The ‘financial guarantee’ that required applicants to prove they could finance their entire course before being offered a place has been replaced with a less stringent financial declaration. The policy had been under scrutiny after applicant Damien Shannon claimed the University was discriminating against poorer students.

The guarantee demanded proof that applicants were able to meet their course’s tuition fees and £12,900 in living costs before offering them a place.  However, applicants from this year on will only have to demonstrate their ability to pay the first year’s tuition fees. Living costs are no longer mentioned.

The policy became national news earlier this year after Shannon was unable to provide evidence that was thought strong enough by St Hugh’s of his ability to spend £21,000 a year and several other colleges. The subsequent withdrawal of his offer led to him accusing Hugh’s of selection by wealth as well as academic excellence.

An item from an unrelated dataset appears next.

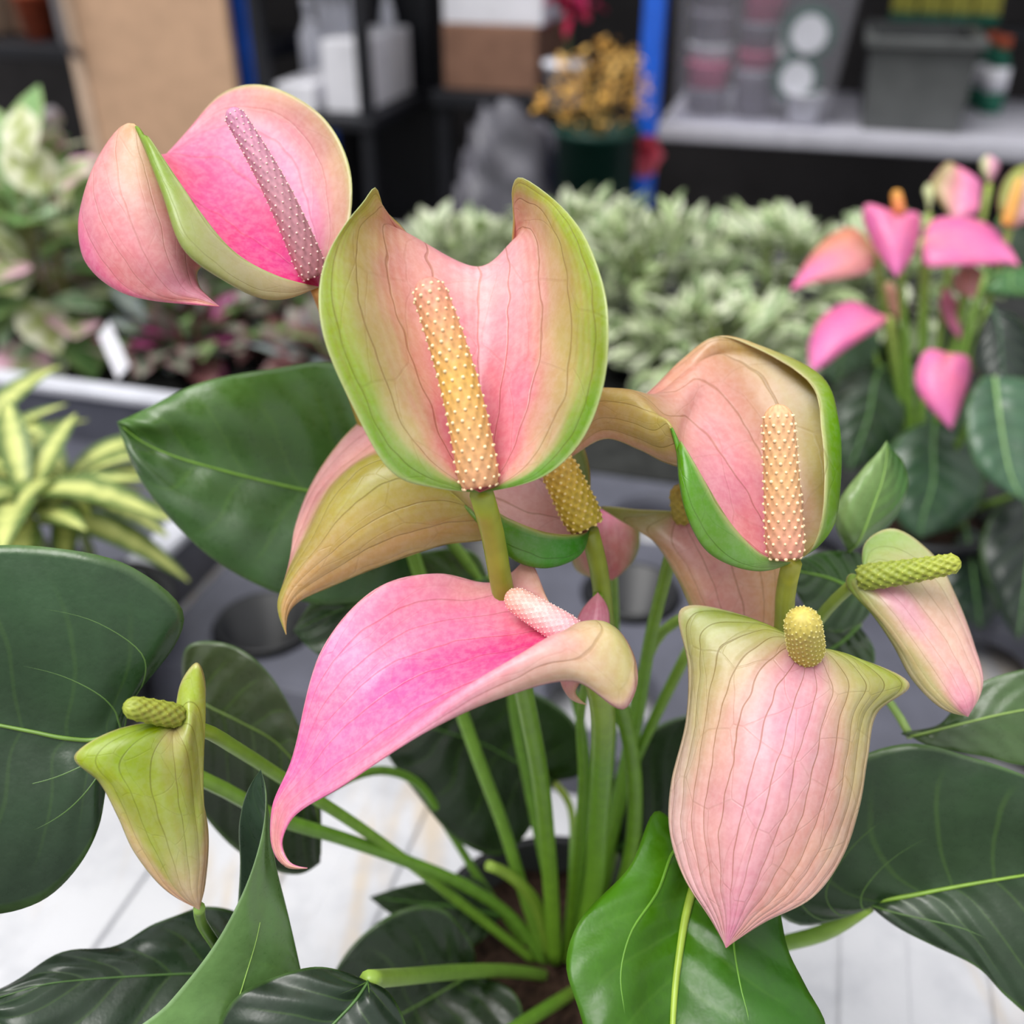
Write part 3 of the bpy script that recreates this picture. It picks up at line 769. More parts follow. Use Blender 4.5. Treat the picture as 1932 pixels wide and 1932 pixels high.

Although the college originally intended to meet Mr Shannon in court, the case was settled in March this year. Shortly afterwards, it was announced that the financial guarantee had come under review.

Hazel Blears, the MP for Shannon’s constituency, congratulated him and praised Oxford’s decision:

“It has benefited not only Damien but thousands of students who would have struggled to prove they had instant access to nearly £13,000 in living costs.

“And if that wasn’t enough, when students were willing to show initiative and get a part-time job to help ensure they had the money, Oxford refused to take account of these earnings…I’m really pleased the university has now seen sense and changed its policy”

Blears also called on the University to invest in means-tested scholarships for postgraduates from less wealthy backgrounds, to which the press office declined to respond.

A University spokesman emphasised that the policy change would not affect the ability of graduates to focus on study:

“The financial declaration aims to ensure that students are fully aware of the expected fees and living costs associated with their graduate study at oxford, and is still intended to prevent students dropping out during their course, which is in the interest of both the welfare of individual students and the institution.”

However, recent veteran of the application process Emily Moss believes that the change will lead to more students undertaking paid work while studying:

“I think most postgraduates without funding will have to work alongside their course. £20,000 a year is a lot of money, even for those from a more wealthy background or those getting a lot of financial help from other family members.”

In general, however, Moss welcomed the change.

“I certainly felt the university had totalled my expenses to be considerably over the odds and therefore, in my opinion, I had to ‘prove’ I could afford considerably more than I hope it will cost me, providing I don’t live too lavishly.”

Damien Shannon will begin studying his MSc in Economics and Social History at St Hugh’s this October.